Tuttavia, i filosofi non sempre sono la coscienza critica della società e di rado vivono in coerenza con quanto predicano. Càpita anzi che siano dei cattivi maestri. Non solo predicano bene e razzolano male, ma diventano dei dinamitardi al servizio di poteri nefasti. Se c’è un filosofo, per esempio, che proietta fuori di sé un’ombra lunga e nera di contraddizioni, questo è Seneca. Con lui la filosofia si sporca le mani, e in modo assai compromettente, col potere. Ma non solo questo ci fu nella vita del filosofo spagnolo. Consigliere e complice del suo discepolo Nerone nell’attuazione di delitti efferati (compreso quello della madre del principe, Agrippina), Seneca si porta dietro l’accusa infamante di prestare denaro a usura. La sua vita fu dunque tutto il contrario delle teorie stoiche che predicava nei suoi scritti, in cui esortava se stesso e i suoi discepoli all’esercizio quotidiano, inesausto, della “virtus”. Che col denaro non va mai troppo d’accordo.

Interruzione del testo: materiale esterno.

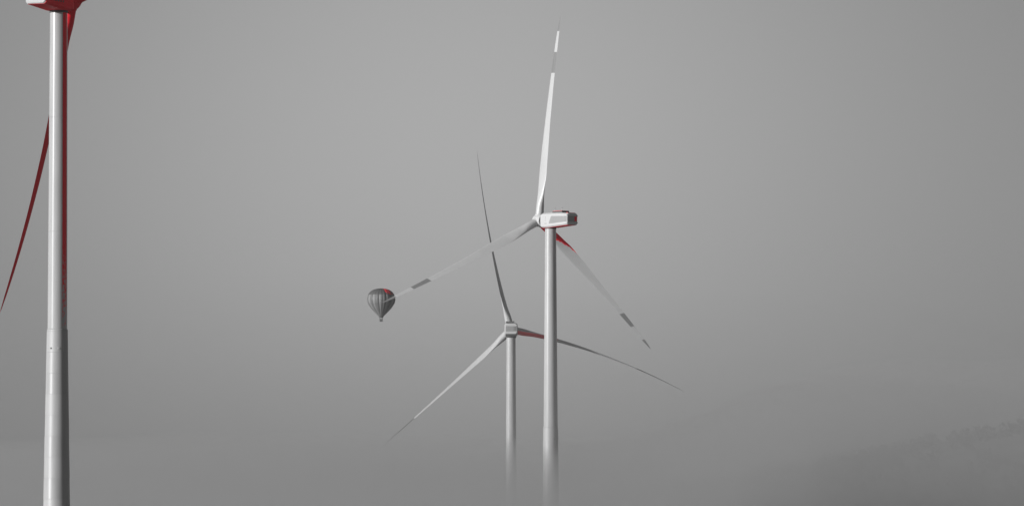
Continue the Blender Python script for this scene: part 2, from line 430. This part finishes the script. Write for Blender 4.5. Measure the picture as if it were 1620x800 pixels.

E pensare che Seneca ammirava il filosofo cinico Diogene di Sinope (412 – 323 a.C.), che si definiva “un cane”, perché viveva come un randagio e “mordeva” i costumi viziosi degli uomini. Di lui Seneca amava ricordare il seguente aneddoto: una volta Diogene vide un fanciullo che beveva nel cavo delle mani e gettò via dalla bisaccia la ciotola, dicendo: «Un fanciullo mi ha dato lezione di semplicità». Che lezione magistrale di incoerenza dava Seneca al suo discepolo Lucilio (e a noi, suoi tardi lettori), mentre additava in Diogene il modello della sobrietà!

Ma Diogene, che viveva in una botte, definiva «l'avarizia la metropoli di tutti i mali» (Diogene Laerzio, Vite dei filosofi, VI, 50) e poneva a «modello della sua vita Eracle che nulla antepose alla libertà» (D. L, ibidem, VI, 71), se la pigliava anche con Platone. Infatti, ancora Diogene Laerzio, VI, 58, racconta che «alcuni gli attribuiscono anche il seguente aneddoto. Platone lo vide mentre lavava la verdura e gli si avvicinò mormorandogli all'orecchio: “Se tu corteggiassi Dionisio [il tiranno di Siracusa], non laveresti la verdura”. Diogene gli rispose egualmente all'orecchio: “E se tu lavassi la verdura, non saresti cortigiano di Dionisio”».